The A’s have a new 10-year lease. Unless they don’t.
A week after the team and Major League Baseball proclaimed that the A’s would play at O.co Coliseum for the next decade, Oakland officals are poised to vote against the deal, which would kill it. And that could make the Raiders happy.
Via the San Francisco Chronicle, the four city representatives to the Oakland-Alameda County Coliseum Authority are expected to vote against the proposed lease on Thursday.
“The [city] council directed us to vote against it,” said Larry Reid, one of the representatives to the Authority. “This process has been extremely frustrating for me. I just hope Major League Baseball and the A’s can have a little more patience with this council.”
A’s co-owner Lew Wolff doesn’t seem to be inclined to renegotiate the terms of a deal that he personally has declared to be done.

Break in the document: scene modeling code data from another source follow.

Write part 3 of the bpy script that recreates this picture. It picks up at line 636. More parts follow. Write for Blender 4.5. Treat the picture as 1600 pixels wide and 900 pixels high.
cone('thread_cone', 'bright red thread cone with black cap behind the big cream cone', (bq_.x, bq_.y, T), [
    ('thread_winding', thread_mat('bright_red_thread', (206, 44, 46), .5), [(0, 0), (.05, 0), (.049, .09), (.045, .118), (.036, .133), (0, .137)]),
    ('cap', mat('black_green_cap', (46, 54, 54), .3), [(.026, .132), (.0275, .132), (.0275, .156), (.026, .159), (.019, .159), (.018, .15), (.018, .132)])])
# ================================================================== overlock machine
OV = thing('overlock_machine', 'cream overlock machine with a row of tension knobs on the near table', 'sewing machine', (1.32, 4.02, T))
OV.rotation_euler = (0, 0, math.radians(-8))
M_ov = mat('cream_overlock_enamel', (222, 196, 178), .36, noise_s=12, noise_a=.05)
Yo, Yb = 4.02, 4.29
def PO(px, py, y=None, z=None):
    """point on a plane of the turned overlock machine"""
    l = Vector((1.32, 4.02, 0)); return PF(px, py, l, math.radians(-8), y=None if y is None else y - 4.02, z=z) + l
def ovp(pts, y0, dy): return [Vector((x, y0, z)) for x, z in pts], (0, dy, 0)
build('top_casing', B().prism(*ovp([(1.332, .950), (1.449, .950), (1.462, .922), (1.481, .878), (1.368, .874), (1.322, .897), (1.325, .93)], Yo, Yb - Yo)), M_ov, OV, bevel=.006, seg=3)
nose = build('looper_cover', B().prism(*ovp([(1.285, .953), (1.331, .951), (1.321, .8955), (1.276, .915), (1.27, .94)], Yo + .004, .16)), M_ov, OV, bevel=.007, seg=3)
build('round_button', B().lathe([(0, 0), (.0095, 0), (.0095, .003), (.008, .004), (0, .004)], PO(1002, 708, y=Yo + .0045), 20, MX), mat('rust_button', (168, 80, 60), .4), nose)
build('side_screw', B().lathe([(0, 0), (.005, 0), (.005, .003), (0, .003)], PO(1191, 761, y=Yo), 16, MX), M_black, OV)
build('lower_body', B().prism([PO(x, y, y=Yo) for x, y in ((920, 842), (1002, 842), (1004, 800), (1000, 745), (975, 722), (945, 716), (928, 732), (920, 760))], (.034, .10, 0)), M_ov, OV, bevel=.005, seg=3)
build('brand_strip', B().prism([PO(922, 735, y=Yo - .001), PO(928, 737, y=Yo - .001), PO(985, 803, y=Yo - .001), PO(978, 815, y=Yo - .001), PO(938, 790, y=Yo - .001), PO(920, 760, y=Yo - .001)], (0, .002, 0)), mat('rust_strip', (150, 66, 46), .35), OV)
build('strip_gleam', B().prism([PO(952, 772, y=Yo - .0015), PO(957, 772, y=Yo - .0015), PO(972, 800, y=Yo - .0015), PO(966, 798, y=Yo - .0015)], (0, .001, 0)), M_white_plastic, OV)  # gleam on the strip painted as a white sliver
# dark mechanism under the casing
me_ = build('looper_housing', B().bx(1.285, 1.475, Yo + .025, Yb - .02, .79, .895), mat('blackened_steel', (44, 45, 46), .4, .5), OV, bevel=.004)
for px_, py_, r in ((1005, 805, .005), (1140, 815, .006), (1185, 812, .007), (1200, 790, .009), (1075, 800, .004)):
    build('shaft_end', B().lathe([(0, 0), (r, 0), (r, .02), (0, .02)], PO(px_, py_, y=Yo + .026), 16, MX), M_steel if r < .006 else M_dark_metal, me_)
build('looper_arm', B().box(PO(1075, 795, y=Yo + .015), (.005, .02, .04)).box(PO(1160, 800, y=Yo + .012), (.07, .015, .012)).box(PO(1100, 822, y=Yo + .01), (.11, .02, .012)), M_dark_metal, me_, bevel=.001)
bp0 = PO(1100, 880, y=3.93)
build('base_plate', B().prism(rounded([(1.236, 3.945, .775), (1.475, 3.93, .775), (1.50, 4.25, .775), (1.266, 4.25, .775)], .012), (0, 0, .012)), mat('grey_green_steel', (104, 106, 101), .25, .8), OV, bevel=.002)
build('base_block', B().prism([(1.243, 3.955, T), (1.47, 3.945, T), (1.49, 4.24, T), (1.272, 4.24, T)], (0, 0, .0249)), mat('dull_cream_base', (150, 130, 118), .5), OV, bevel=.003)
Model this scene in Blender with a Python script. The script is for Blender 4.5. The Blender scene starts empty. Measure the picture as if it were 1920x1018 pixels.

“We believe in our dealings with the [Joint Powers Authority that] we are 100 percent finished,” Wolff said. “We have a 14-month negotiation finished and approved by Major League Baseball and the JPA. If someone wants to do something else, we have no interest in that. . . . If we don’t get a positive vote, we’ll be very sad after 14 months of negotiations.”
It’s sad that he’d use a word like “sad” to express his frustrations regarding the city’s reluctance to finalize what could be a bad deal for the city. No deal is done until it’s done, and it’s now obvious that Wolff prematurely announced that the lease deal was done to pressure Oakland into agreeing to it.
The current least expires after the 2015 season. If the A’s move, it could become easier to keep the Raiders — since the Raiders really don’t like the dirt infield that comes from sharing the stadium.
Lost in the talk regarding new leases for the current stadium is that both the A’s and Raiders want new venues.